→ **REQUIRED WORK**:
Extract the run of lines that starts at the top of the records below and ends at the line with "rnd = random.uniform", keeping both ends and excluding pictures.
====================
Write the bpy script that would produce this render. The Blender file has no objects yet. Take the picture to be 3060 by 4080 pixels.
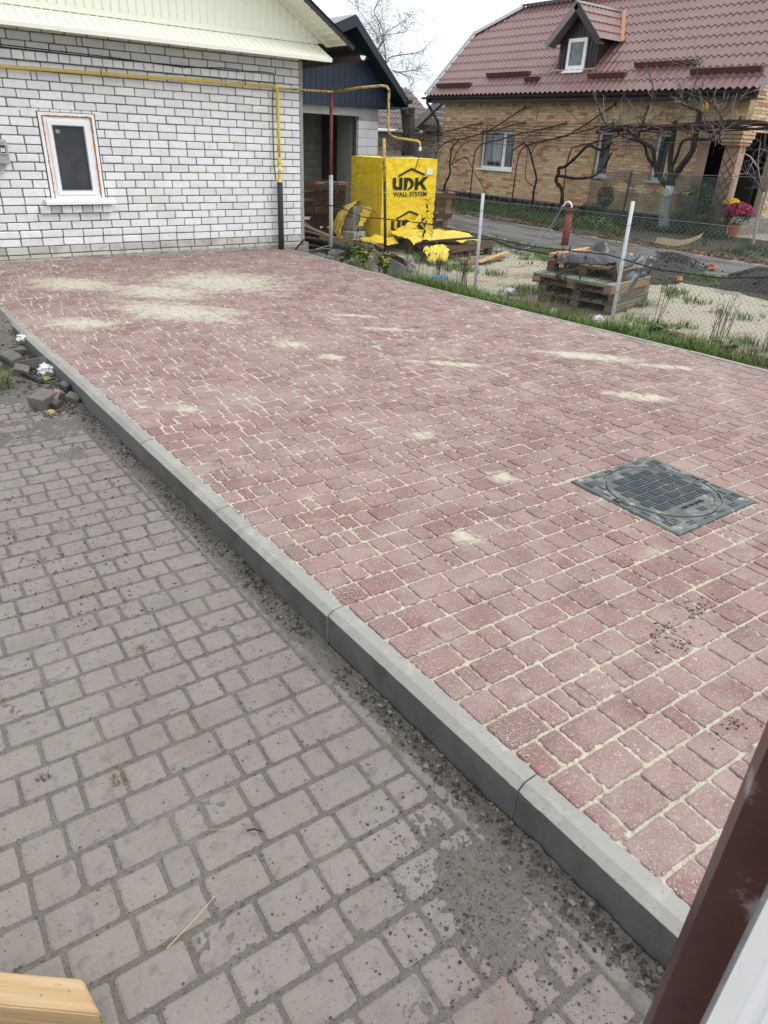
import bpy, bmesh, math, random
import numpy as np
from mathutils import Vector, Matrix, Euler, noise
random.seed(7)
SC = bpy.context.scene
COL = SC.collection
RAD = math.radians
rnd = random.uniform

# ------------------------------------------------------------------ camera
CAM_R = ((0.79685, -0.60279, 0.04076), (-0.25777, -0.40022, -0.87942), (0.54642, 0.69026, -0.4743))
CAM_C = Vector((-6.1978, -10.3129, 1.5173))
cd = bpy.data.cameras.new('camera'); cam = bpy.data.objects.new('camera', cd); COL.objects.link(cam)
cd.sensor_fit = 'VERTICAL'; cd.sensor_height = 36.0; cd.sensor_width = 27.0
cd.lens = 36.0 * 2759.31 / 4080.0
r_, d_, f_ = [Vector(v) for v in CAM_R]
cam.matrix_world = Matrix(((r_.x, -d_.x, -f_.x, CAM_C.x), (r_.y, -d_.y, -f_.y, CAM_C.y), (r_.z, -d_.z, -f_.z, CAM_C.z), (0, 0, 0, 1)))
cd.clip_start = 0.05; cd.clip_end = 600
cd.dof.use_dof = True; cd.dof.focus_distance = 6.5; cd.dof.aperture_fstop = 12.0
SC.camera = cam

# ------------------------------------------------------------------ sky and sun (bright overcast)
SUN_EL, SUN_AZ = RAD(48), RAD(128)          # azimuth clockwise from +Y: light from the right, slightly behind the camera
w = bpy.data.worlds.new('World'); SC.world = w; w.use_nodes = True
nt = w.node_tree; nt.nodes.clear()
sky = nt.nodes.new('ShaderNodeTexSky'); sky.sky_type = 'NISHITA'; sky.sun_disc = False
sky.sun_elevation = SUN_EL; sky.sun_rotation = SUN_AZ; sky.dust_density = 4.0; sky.air_density = 1.0; sky.ozone_density = 1.0
hs = nt.nodes.new('ShaderNodeHueSaturation'); hs.inputs['Saturation'].default_value = 0.22
bg = nt.nodes.new('ShaderNodeBackground'); bg.inputs['Strength'].default_value = 0.15
wo = nt.nodes.new('ShaderNodeOutputWorld')
# cloud cover: a bright even layer over the clear sky, a little dimmer and bluer towards the horizon
tc = nt.nodes.new('ShaderNodeTexCoord'); sx = nt.nodes.new('ShaderNodeSeparateXYZ'); cr = nt.nodes.new('ShaderNodeValToRGB'); mxs = nt.nodes.new('ShaderNodeMix'); mxs.data_type = 'RGBA'
el = cr.color_ramp.elements; el[0].position = 0.0; el[0].color = (0.56, 0.64, 0.67, 1); el[1].position = 0.22; el[1].color = (0.74, 0.765, 0.79, 1)
e2 = el.new(1.0); e2.color = (1.0, 1.01, 1.03, 1)
mul = nt.nodes.new('ShaderNodeVectorMath'); mul.operation = 'SCALE'; mul.inputs['Scale'].default_value = 11.5
mxs.inputs[0].default_value = 0.85
nt.links.new(tc.outputs['Generated'], sx.inputs[0]); nt.links.new(sx.outputs['Z'], cr.inputs[0]); nt.links.new(cr.outputs[0], mul.inputs[0])
nt.links.new(sky.outputs[0], hs.inputs['Color']); nt.links.new(hs.outputs[0], mxs.inputs[6]); nt.links.new(mul.outputs[0], mxs.inputs[7])
nt.links.new(mxs.outputs[2], bg.inputs[0]); nt.links.new(bg.outputs[0], wo.inputs[0])
sd = bpy.data.lights.new('sun', 'SUN'); sd.energy = 1.1; sd.angle = RAD(30); sd.color = (1.0, 0.985, 0.96)
sun = bpy.data.objects.new('sun', sd); COL.objects.link(sun)
sdir = Vector((math.sin(SUN_AZ) * math.cos(SUN_EL), math.cos(SUN_AZ) * math.cos(SUN_EL), math.sin(SUN_EL)))
sun.rotation_euler = sdir.to_track_quat('Z', 'Y').to_euler(); sun.location = (0, 0, 20)
SC.view_settings.view_transform = 'Standard'; SC.view_settings.look = 'None'
SC.view_settings.exposure = 0.1; SC.view_settings.gamma = 1.0; SC.view_settings.use_curve_mapping = False
SC.render.engine = 'CYCLES'; SC.cycles.use_denoising = True; SC.cycles.max_bounces = 6; SC.cycles.transparent_max_bounces = 12

# ------------------------------------------------------------------ helpers
def px_size(p):
    """how large a piece shows: 0 outside the frame"""
    c = Vector(p) - CAM_C
    x, y, z = c.dot(r_), c.dot(d_), c.dot(f_)
    if z < 0.2: return 0.0
    u, v = x / z * 2759.3, y / z * 2759.3
    if abs(u) > 1560 or abs(v) > 2080: return 0.0
    return 1.0 / z

def tagset(o, label=None, cat=None, group=None, kind=None):
    if label: o['label'] = label
    if cat: o['category'] = cat
    if group: o['group'] = group
    if kind: o['kind'] = kind
    return o

def thing(name, label, cat, loc=(0, 0, 0), rot=(0, 0, 0), group=None):
    o = bpy.data.objects.new(name, None); COL.objects.link(o); o.empty_display_size = 0.1
    o.location = loc; o.rotation_euler = rot
    return tagset(o, label, cat, group)

def wloc(o):
    p = Vector((0, 0, 0))
    while o is not None:
        p = p + Vector(o.location); o = o.parent
    return p

def link(name, me, m=None, parent=None, loc=(0, 0, 0), rot=None, scale=None):
    o = bpy.data.objects.new(name, me); COL.objects.link(o)
    if m is not None and me is not None and len(me.materials) == 0: me.materials.append(m)
    if parent is not None: o.parent = parent
    o.location = loc
    if rot is not None: o.rotation_euler = rot
    if scale is not None: o.scale = scale
    return o

class MB:
    def __init__(s): s.v = []; s.f = []; s.r = []
    def add(s, vs, fs, r=None):
        b = len(s.v); s.v.extend([tuple(p) for p in vs]); s.f.extend([tuple(i + b for i in f) for f in fs])
        s.r.extend([random.random() if r is None else r] * len(fs)); return s
    def box(s, a, b, r=None):
        x0, y0, z0 = a; x1, y1, z1 = b
        return s.add([(x0, y0, z0), (x1, y0, z0), (x1, y1, z0), (x0, y1, z0), (x0, y0, z1), (x1, y0, z1), (x1, y1, z1), (x0, y1, z1)],
              [(0, 3, 2, 1), (4, 5, 6, 7), (0, 1, 5, 4), (1, 2, 6, 5), (2, 3, 7, 6), (3, 0, 4, 7)], random.random() if r is None else r)
    def rbox(s, c, size, M=None, bev=0.004, r=None):
        vs, fs = bevbox(size, bev); M = M or Matrix.Identity(3); c = Vector(c)
        return s.add([M @ Vector(p) + c for p in vs], fs, random.random() if r is None else r)
    def tube(s, pts, rad, n=6, caps=True, r=None):
        pts = [Vector(p) for p in pts]; k = len(pts)
        if not hasattr(rad, '__len__'): rad = [rad] * k
        rr = random.random() if r is None else r
        t0 = (pts[1] - pts[0]).normalized(); up = Vector((0, 0, 1)) if abs(t0.z) < 0.9 else Vector((1, 0, 0))
        a = t0.cross(up).normalized(); vs = []; fs = []
        for i, p in enumerate(pts):
            t = ((pts[min(i + 1, k - 1)] - p).normalized() + (p - pts[max(i - 1, 0)]).normalized())
            t = t.normalized() if t.length > 1e-6 else t0
            a = (a - t * a.dot(t)); a = a.normalized() if a.length > 1e-6 else t.orthogonal().normalized()
            b = t.cross(a)
            for j in range(n):
                an = 2 * math.pi * j / n; vs.append(p + (a * math.cos(an) + b * math.sin(an)) * rad[i])
        for i in range(k - 1):
            for j in range(n):
                fs.append((i * n + j, i * n + (j + 1) % n, (i + 1) * n + (j + 1) % n, (i + 1) * n + j))
        if caps: fs.append(tuple(range(n - 1, -1, -1))); fs.append(tuple(range((k - 1) * n, k * n)))
        return s.add(vs, fs, rr)
    def prism(s, poly, vec, r=None):
        n = len(poly); vec = Vector(vec); P = [Vector(p) for p in poly]
        fs = [tuple(range(n - 1, -1, -1)), tuple(range(n, 2 * n))] + [(i, (i + 1) % n, n + (i + 1) % n, n + i) for i in range(n)]
        return s.add(P + [p + vec for p in P], fs, random.random() if r is None else r)
    def lathe(s, c, prof, n=16, r=None):
        c = Vector(c); vs = []; fs = []
        for rr, z in prof:
            for j in range(n): vs.append(c + Vector((rr * math.cos(2 * math.pi * j / n), rr * math.sin(2 * math.pi * j / n), z)))
        for i in range(len(prof) - 1):
            for j in range(n): fs.append((i * n + j, i * n + (j + 1) % n, (i + 1) * n + (j + 1) % n, (i + 1) * n + j))
        fs.append(tuple(range((len(prof) - 1) * n, len(prof) * n)))
        return s.add(vs, fs, random.random() if r is None else r)
    def grid(s, nx, ny, fn, r=0.5):
        vs = [fn(i / nx, j / ny) for j in range(ny + 1) for i in range(nx + 1)]
        fs = [(j * (nx + 1) + i, j * (nx + 1) + i + 1, (j + 1) * (nx + 1) + i + 1, (j + 1) * (nx + 1) + i) for j in range(ny) for i in range(nx)]
        return s.add(vs, fs, r)
    def mesh(s, name):
        me = bpy.data.meshes.new(name); me.from_pydata(s.v, [], s.f)
        at = me.attributes.new('rnd', 'FLOAT', 'FACE'); at.data.foreach_set('value', np.array(s.r, dtype=np.float32))
        me.update(); return me
    def build(s, name, m, parent=None, smooth=False, local=False, kind=None, label=None):
        """world coordinates unless local; the origin goes to the middle of the base"""
        if not s.v: return None
        A = np.array(s.v, dtype=float); lo, hi = A.min(0), A.max(0)
        o = Vector(((lo[0] + hi[0]) / 2, (lo[1] + hi[1]) / 2, lo[2]))
        s.v = [tuple(p) for p in (A - np.array(o))]
        me = s.mesh(name); me.materials.append(m)
        if smooth: me.polygons.foreach_set('use_smooth', [True] * len(me.polygons))
        base = Vector((0, 0, 0)) if (local or parent is None) else wloc(parent)
        ob = link(name, me, None, parent, o - base)
        if kind: ob['kind'] = kind
        if label: ob['label'] = label
        return ob

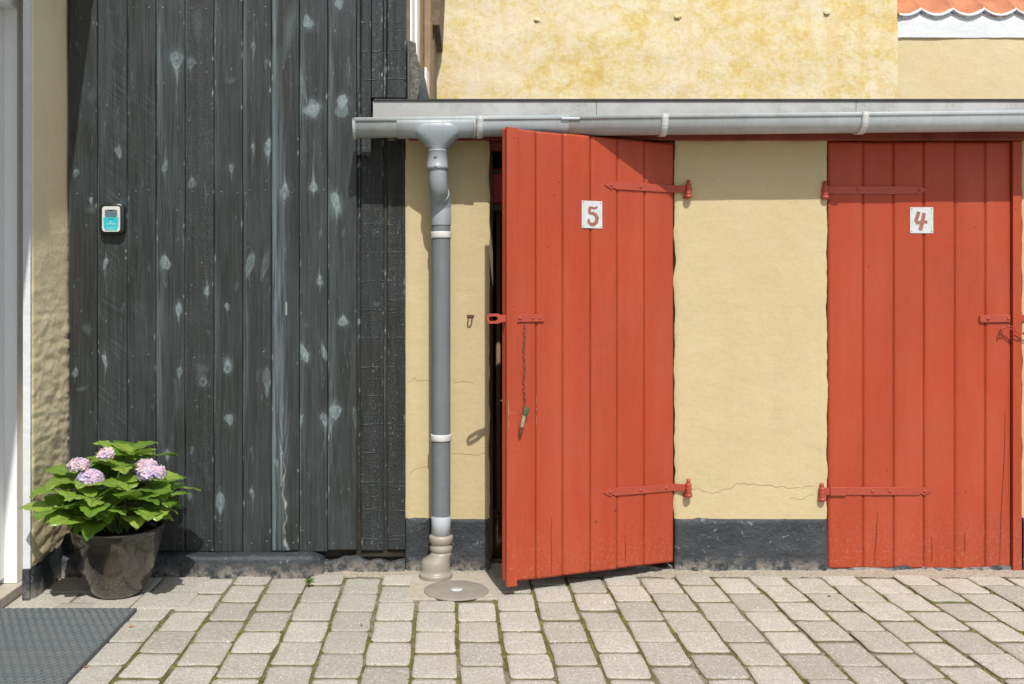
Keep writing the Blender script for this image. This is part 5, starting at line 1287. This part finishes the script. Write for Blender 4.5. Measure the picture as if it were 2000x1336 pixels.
# ------------------------------------------------------------------ rubber door mat
mx_1 = G(267, 1195).x; my_1 = -.508
mt = empty('door_mat', (-1.38, -.9, .002), 'grey ribbed rubber door mat in front of the white door', 'door mat')
def mat_mesh():
    x0, x1, y0, y1 = -1.60, mx_1, -1.30, my_1; nx, ny = 300, 430
    X, Y = np.meshgrid(np.linspace(x0, x1, nx), np.linspace(y0, y1, ny))
    Yj = Y.copy()
    Z = np.full_like(X, .0085)
    u = (X + .52 * Y) / .0285; v = Y / .0215
    def dots(du, dv, ru, rv):
        a = u - du; b2 = v - dv; kv = np.round(b2); ku = np.round(a); return ((a - ku) * .0285 / ru) ** 2 + ((b2 - kv) * .0215 / rv) ** 2
    Z += .0016 * np.cos(Y / .0072 * 2 * math.pi) + .0022 * np.exp(-dots(.55, .4, .006, .006))
    Z -= .0045 * np.exp(-dots(-.42, -.35, .0050, .0050)); Z[dots(0, 0, .0045, .0058) < 1] = .0008
    edge = np.minimum(x1 - X, y1 - Y); Z = np.where(edge < .008, .0115, Z)
    V = np.stack([X, Y + .0022 * np.sin(X / .0042) * (np.clip(1 - (y1 - Y) / .01, 0, 1)), Z + .001], -1).reshape(-1, 3)
    idx = np.arange(nx * ny).reshape(ny, nx); loop = np.concatenate([idx[0, :], idx[1:, -1], idx[-1, -2::-1], idx[-2:0:-1, 0]]); bk = V[loop].copy(); bk[:, 2] = .0005; m_ = len(loop); b0 = len(V)
    side = np.array([[loop[k], b0 + k, b0 + (k + 1) % m_, loop[(k + 1) % m_]] for k in range(m_)])
    return np.concatenate([V, bk]) - np.array(wloc(mt)) + np.array([0, 0, .001]), np.concatenate([grid_faces(nx, ny), side])
v_, f_ = mat_mesh(); np_mesh('mat_sheet', v_, f_, M['rubber'], mt, smooth=False)

# ------------------------------------------------------------------ small things on the ground
def bits(px, py, label, r=.006, mat='dry_leaf', name='fallen_leaf', cat='leaf', seed=0):
    rg = random.Random(seed); c = G(px, py); b = MB(); n = 7
    top = b.bm.verts.new(c + Vector((0, 0, .009))); ring = [b.bm.verts.new(c + Vector((math.cos(a * 2 * math.pi / n) * r * rg.uniform(.6, 1.6), math.sin(a * 2 * math.pi / n) * r * rg.uniform(.5, 1.2), rg.uniform(.002, .007)))) for a in range(n)]
    for k in range(n): b.bm.faces.new((top, ring[k], ring[(k + 1) % n]))
    o = b.build(name, M[mat]); tag(o, label, cat, 'dry leaves lying on the paving' if name == 'fallen_leaf' else None); return o
bits(120, 1133, 'reddish dry leaf by the black plinth behind the pot', .010, seed=1)
bits(256, 1226, 'reddish dry leaf beside the corner of the rubber mat', .008, seed=2)
bits(168, 1306, 'pale brown dry leaf beside the long edge of the rubber mat', .007, seed=3)
bits(706, 1222, 'brown leaf scrap on a paver left of the drain cover', .006, seed=4)
bits(1619, 1167, 'dark pebble in a paver joint before the number 4 door', .006, 'tar', 'pebble', 'pebble', 5)
c0 = G(604, 1147); wd = empty('weed', c0, 'small green weed sprouting at the end of the tarred foot', 'weed')
LV, LF, LU, LT = [], [], [], []
for k in range(9): leaf(c0 + Vector((0, 0, .012 + .002 * k)), (math.cos(k * 2.4), math.sin(k * 2.4), .9 - .06 * k), .022, .012, .9, rng.random())
me = bpy.data.meshes.new('weed_leaves'); me.from_pydata([tuple(v - c0) for v in LV], [], LF); me.update(); me.uv_layers.new(name='UVMap')
for lp in me.loops: me.uv_layers[0].data[lp.index].uv = LU[lp.vertex_index]
smooth_all(link('weed_leaves', me, M['leaf'], wd))
b = MB(); b.tube([c0, c0 + Vector((.002, 0, .03))], .0012, 5); b.build('weed_stem', M['stem'], wd)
====================
→ **WORKED ANSWER**:
Write the bpy script that would produce this render. The Blender file has no objects yet. Take the picture to be 3060 by 4080 pixels.
import bpy, bmesh, math, random
import numpy as np
from mathutils import Vector, Matrix, Euler, noise
random.seed(7)
SC = bpy.context.scene
COL = SC.collection
RAD = math.radians
rnd = random.uniform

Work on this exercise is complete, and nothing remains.